Cette image de constructeur de «fausses voitures vertes» risque de coller pendant un moment à l'industriel allemand. A noter que l'affaire sort deux mois à peine après que Volkswagen a détrôné Toyota en devenant le premier constructeur mondial au premier semestre avec 5,04 millions de véhicules écoulés. Une mauvais «timing» aussi à deux mois de la COP21, conférence sur les changements climatiques, organisée par les Nations Unies du 30 novembre au 11 décembre. 

La pire des gestions de crise

Face à la tourmente médiatico-judiciaire, le groupe tente de faire front. Dès dimanche 20 septembre, le PDG de Volkswagen Martin Winterkorn déclarait: «Nous avons reconnu les faits devant les autorités. Les accusations sont justifiées. Nous collaborons activement  [...] pour établir les faits rapidement et de façon transparente». Un mea culpa indispensable. «Mais Volkswagen avait-il un autre choix?», remarque Georges Peillon, consultant en gestion de crise.

Sans compter que la spirale ne fait que commencer. Après les Etats-Unis, l'Allemagne et la Corée du Sud, le ministre des Finances français Michel Sapin réclame à son tour des contrôles «au niveau européen» sur tous les constructeurs. «On se situe là dans la pire des situations. Il ne s'agit pas d'un problème mécanique ou d'une erreur de gestion, mais bien d'une fraude, d'une tricherie, et sur un sujet sensible en ce moment, la protection de l'environnement», constate Cyrille Arcamone, associé de l'agence corporate Maarc et expert en communication de crise. «Le discrédit est d'autant plus fort qu'il s'agit d'une marque mondiale touchant toutes les catégories de la population compte tenu de l'étendue de sa gamme», ajoute-t-il. 

Du côté de la filiale française, c'est un silence radio gêné. «Nous n'avons pas d'information à notre niveau. Nous sommes dans l'attente d'éléments de l'Allemagne», indique-t-on chez le constructeur avant de renvoyer sur le communiqué diffusé sur le site corporate du groupe. Devant un tel scandale, seule l'implication d'autres constructeurs, comme cela semble se préciser, pourrait amortir le choc pour Volkswagen. La gestion de la crise changerait alors de nature en devenant plus collective via les associations de constructeurs. 
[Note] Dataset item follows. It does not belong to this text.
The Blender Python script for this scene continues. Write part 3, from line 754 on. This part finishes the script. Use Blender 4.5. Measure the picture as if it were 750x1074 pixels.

Comment restaurer la confiance

Mais sur le fond, cela ne résoudra pas le problème pour le numéro un mondial, en termes d'image et de réputation. En l'espèce, les experts en gestion de crise s'accordent sur la nécessité de prendre des mesures élémentaires et incontournables, comme le rappelle Cyrille Arcamone: «Faire d'abord amende honorable, enquêter en interne et désigner les fautifs (et au vu de la fraude, cela risque fort de monter haut dans la hiérarchie), puis mettre rapidement des dispositifs pour éviter de telles dérives. Bref, il faut démontrer que l'on prend la mesure de la faute avec des actions fortes et pas seulement contraints par la justice.».

Mais la vraie difficulté sera de restaurer la confiance. «Les consommateurs vont se dire à juste titre: s'ils nous mentent sur la performance environnementale de leurs véhicules, ils peuvent nous mentir sur leurs autres performances. En communication, la pire des choses est la manipulation», avance Cyrille Arcamone, qui souligne que le grand défi de Volkswagen sera de mener une communication de reconstrution à la hauteur de sa communication commerciale, souvent vantée pour sa qualité.

En attendant, le premier front pour la marque se place sur le terrain et notamment dans les concessions où, dès ce week-end, les vendeurs vont immanquablement être soumis aux questions des clients et visiteurs. A ce sujet, rien ne semble encore prévu dans les points de vente de l'Hexagone. 

«Ces voitures répondent ainsi aux normes d’émission en laboratoire ou durant les tests, mais émettent en situation réelle jusqu’à 40 fois plus d’oxydes d’azote que la norme» explique l’EPA.